**REQUIRED WORK:** Below are the records. Count the lines containing the string "this", and reply with the number alone.

**SUPPLIED MATERIAL:**
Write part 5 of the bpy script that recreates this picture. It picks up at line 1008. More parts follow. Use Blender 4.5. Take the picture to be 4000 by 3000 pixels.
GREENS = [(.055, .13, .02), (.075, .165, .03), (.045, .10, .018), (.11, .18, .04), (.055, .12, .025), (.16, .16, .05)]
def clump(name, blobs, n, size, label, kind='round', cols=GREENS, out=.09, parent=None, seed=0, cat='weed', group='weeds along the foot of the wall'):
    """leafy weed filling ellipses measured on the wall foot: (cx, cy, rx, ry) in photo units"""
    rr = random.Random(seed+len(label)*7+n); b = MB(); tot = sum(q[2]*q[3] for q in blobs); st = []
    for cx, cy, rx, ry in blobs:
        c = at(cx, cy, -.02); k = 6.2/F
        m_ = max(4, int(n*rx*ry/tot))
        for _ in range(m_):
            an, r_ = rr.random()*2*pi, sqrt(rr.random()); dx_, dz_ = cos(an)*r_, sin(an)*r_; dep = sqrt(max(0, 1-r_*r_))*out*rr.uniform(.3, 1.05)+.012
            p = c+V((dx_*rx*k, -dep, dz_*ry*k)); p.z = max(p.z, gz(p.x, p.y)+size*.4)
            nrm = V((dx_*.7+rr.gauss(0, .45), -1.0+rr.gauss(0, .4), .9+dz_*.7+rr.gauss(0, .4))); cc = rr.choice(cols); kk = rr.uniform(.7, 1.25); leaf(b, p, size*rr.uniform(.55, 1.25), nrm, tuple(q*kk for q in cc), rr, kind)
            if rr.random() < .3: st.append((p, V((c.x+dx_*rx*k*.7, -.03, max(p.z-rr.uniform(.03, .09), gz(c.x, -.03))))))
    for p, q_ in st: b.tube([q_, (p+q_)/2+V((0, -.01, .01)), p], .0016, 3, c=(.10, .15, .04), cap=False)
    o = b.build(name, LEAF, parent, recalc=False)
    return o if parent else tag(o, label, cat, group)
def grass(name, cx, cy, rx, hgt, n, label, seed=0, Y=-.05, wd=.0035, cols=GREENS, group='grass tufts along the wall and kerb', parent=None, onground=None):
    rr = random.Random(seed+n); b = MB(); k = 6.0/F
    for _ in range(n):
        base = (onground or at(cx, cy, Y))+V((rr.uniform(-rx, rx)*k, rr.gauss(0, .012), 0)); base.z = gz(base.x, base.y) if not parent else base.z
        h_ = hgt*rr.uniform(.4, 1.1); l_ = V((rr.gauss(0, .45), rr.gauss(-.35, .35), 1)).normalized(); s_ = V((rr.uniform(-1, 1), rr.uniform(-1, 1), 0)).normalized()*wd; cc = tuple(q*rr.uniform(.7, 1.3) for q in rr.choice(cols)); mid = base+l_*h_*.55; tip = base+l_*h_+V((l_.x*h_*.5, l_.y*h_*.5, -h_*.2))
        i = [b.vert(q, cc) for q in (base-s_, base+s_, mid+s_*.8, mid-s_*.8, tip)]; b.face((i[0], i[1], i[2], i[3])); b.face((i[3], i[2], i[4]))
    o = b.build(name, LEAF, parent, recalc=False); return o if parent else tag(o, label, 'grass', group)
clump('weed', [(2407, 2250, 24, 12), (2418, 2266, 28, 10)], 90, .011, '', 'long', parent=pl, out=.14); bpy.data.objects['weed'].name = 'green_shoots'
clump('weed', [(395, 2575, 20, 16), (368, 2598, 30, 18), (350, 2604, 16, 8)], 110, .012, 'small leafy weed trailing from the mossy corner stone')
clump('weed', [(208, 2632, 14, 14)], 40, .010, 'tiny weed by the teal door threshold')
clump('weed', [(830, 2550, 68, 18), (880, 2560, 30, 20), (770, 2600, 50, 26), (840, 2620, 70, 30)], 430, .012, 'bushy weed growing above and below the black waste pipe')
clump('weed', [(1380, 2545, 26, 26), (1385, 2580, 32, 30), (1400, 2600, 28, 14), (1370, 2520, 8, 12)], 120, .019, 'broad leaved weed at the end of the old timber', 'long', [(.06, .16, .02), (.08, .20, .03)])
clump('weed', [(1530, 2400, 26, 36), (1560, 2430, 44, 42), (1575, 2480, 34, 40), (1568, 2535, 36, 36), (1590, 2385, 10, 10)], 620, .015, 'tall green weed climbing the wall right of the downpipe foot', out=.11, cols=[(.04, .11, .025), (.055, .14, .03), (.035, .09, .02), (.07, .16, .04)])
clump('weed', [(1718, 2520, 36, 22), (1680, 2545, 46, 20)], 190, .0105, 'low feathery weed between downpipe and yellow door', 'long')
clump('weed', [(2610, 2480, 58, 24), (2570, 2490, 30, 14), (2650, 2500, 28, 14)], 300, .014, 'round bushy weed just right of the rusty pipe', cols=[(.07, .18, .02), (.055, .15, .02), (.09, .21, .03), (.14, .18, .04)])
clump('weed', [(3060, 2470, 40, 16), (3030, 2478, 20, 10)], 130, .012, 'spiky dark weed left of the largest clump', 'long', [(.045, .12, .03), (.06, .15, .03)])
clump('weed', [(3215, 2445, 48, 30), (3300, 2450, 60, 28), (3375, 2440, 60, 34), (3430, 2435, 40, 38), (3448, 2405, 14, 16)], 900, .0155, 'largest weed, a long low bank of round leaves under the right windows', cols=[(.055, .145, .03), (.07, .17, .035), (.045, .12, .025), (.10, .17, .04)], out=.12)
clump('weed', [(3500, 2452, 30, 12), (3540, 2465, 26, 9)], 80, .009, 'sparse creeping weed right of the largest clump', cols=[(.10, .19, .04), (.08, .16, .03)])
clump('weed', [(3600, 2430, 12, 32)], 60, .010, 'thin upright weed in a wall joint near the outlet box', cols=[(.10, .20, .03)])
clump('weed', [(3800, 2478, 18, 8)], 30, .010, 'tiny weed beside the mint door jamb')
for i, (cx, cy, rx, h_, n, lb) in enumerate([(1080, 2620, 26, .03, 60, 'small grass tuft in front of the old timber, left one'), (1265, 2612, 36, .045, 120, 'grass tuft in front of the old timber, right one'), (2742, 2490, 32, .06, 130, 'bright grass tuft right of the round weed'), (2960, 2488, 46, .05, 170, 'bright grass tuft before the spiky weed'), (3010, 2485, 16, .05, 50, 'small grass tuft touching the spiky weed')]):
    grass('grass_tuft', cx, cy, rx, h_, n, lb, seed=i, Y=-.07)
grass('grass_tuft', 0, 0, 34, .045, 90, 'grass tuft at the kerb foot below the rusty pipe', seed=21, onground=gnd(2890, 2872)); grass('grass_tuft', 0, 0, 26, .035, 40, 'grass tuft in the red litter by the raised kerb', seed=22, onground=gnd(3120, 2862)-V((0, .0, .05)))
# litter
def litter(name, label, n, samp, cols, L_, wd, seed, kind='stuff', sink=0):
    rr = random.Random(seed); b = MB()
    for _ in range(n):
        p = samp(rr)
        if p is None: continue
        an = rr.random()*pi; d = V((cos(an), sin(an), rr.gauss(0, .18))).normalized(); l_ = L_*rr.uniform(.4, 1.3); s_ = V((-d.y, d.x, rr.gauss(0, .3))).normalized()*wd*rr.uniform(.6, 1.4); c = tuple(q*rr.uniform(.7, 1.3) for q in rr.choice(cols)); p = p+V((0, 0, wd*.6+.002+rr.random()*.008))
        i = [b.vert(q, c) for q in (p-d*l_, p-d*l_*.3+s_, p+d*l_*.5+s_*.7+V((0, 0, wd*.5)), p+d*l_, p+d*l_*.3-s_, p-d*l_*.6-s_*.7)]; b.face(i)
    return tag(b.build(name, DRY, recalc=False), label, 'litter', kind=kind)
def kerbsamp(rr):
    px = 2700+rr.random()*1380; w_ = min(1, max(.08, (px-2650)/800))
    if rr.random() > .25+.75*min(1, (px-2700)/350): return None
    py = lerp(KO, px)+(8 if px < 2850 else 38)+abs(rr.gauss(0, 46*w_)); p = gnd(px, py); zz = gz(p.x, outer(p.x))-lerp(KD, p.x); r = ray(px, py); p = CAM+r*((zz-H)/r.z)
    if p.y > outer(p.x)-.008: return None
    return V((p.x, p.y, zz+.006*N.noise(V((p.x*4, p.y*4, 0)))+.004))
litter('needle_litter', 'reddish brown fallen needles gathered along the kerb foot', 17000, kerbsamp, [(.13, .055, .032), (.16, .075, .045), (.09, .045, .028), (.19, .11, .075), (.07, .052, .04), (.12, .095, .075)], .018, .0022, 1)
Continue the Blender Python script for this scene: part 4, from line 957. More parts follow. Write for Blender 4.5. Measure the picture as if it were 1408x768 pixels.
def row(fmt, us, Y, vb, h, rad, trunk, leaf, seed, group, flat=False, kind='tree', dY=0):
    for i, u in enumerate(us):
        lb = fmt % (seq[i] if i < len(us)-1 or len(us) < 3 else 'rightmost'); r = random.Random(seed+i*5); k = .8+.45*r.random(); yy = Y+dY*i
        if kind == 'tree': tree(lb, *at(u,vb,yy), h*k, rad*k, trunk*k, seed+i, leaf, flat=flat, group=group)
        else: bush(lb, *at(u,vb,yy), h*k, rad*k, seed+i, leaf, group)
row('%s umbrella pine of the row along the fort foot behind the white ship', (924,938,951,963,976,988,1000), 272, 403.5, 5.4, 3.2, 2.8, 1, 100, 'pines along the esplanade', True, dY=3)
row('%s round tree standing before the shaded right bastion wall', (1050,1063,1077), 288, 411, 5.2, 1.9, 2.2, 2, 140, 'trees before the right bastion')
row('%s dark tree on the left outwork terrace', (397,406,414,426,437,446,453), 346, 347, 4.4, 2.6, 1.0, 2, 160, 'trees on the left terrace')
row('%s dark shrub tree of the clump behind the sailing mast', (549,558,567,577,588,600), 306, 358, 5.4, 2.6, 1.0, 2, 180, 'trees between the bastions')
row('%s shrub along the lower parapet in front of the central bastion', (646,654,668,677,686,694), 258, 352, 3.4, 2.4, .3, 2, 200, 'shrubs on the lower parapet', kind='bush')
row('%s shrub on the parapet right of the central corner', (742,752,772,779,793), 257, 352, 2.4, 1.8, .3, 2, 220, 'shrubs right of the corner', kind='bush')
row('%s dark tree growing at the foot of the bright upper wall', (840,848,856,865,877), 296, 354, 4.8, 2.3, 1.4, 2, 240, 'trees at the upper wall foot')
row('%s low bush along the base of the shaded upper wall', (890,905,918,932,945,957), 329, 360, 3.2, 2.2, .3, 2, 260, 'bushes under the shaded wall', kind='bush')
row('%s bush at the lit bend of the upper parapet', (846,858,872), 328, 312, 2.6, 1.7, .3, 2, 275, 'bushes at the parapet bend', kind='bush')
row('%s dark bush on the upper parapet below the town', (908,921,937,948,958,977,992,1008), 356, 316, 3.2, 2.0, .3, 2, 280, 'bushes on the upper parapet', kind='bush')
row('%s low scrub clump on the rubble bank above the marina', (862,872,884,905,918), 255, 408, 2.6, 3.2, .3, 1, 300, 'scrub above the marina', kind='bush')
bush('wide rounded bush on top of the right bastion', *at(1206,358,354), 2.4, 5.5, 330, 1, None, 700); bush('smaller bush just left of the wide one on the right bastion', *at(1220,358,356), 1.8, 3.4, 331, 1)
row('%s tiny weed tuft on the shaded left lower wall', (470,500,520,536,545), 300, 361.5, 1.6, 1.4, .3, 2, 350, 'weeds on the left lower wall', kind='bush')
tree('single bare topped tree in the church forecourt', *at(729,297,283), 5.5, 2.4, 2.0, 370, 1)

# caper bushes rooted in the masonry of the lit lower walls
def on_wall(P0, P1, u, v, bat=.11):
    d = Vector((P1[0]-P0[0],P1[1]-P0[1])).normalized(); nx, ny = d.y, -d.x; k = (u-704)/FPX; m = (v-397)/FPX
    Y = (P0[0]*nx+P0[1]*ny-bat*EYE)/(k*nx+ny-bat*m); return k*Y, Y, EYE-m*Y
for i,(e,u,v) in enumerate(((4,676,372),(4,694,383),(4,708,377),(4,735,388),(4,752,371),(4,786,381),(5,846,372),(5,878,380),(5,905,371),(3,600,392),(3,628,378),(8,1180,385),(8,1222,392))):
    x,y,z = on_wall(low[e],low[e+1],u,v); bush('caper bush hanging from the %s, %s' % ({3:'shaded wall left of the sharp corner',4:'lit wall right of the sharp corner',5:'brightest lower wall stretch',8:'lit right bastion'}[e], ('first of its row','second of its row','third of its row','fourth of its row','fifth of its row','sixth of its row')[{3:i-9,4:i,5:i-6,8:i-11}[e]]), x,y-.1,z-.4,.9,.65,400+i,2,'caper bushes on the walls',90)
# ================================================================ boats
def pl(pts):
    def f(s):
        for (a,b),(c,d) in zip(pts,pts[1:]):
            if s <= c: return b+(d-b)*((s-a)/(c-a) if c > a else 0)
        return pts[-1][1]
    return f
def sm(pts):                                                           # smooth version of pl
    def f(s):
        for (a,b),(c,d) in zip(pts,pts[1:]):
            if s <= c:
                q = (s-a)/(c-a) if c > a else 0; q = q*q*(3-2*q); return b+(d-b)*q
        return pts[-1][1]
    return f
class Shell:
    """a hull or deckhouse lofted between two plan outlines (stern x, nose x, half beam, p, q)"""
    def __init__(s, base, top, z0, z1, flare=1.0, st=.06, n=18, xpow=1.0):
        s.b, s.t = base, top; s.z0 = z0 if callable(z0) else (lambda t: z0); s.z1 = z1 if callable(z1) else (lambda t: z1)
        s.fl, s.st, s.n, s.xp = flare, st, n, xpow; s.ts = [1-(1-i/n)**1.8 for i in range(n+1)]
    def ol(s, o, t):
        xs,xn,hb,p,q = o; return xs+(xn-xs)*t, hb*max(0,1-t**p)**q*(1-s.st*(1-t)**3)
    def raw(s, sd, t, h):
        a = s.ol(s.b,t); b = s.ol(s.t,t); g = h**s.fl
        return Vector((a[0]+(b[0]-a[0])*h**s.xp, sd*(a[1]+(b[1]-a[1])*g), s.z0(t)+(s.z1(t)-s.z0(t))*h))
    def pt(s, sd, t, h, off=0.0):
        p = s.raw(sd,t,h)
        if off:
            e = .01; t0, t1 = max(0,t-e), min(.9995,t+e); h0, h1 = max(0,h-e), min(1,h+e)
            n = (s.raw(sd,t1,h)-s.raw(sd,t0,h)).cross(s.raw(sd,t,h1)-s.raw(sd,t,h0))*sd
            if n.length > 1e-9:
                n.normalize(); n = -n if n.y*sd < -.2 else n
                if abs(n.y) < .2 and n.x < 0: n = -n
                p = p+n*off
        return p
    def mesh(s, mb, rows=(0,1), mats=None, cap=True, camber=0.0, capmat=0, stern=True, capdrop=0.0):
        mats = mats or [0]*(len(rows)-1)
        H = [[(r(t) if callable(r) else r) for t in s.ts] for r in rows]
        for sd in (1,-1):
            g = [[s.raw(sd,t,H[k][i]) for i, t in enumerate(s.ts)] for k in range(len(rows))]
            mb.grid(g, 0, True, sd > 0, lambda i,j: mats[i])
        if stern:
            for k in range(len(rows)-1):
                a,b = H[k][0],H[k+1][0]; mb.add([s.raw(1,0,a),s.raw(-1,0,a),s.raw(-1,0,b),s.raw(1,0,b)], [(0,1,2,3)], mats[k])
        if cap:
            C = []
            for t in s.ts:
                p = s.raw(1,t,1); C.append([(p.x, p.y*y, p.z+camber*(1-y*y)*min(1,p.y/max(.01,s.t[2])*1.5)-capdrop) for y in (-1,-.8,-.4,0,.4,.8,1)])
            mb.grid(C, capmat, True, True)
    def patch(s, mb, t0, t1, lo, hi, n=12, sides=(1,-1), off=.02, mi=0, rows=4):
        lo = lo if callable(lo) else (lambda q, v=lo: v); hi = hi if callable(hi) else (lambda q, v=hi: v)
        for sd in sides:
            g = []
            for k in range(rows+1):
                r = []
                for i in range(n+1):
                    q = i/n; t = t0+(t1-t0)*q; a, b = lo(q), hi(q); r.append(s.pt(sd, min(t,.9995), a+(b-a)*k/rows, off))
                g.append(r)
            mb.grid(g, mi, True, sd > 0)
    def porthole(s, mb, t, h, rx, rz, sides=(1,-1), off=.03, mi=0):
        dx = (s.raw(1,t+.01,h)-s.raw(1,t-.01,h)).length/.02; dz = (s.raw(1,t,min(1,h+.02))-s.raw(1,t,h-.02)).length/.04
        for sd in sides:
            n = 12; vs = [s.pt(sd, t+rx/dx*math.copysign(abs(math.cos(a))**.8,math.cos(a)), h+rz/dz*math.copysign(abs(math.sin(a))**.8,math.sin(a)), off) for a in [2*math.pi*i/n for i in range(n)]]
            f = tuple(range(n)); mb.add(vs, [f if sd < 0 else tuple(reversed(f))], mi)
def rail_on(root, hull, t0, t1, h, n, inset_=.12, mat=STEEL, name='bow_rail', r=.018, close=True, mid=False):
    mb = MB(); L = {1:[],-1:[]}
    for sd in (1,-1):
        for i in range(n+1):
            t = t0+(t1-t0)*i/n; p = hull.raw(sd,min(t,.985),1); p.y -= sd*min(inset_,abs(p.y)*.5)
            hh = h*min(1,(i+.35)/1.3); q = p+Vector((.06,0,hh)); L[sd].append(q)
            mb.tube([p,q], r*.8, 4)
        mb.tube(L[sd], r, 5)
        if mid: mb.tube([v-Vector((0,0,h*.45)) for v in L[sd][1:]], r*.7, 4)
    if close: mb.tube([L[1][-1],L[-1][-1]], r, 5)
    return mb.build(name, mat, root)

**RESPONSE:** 2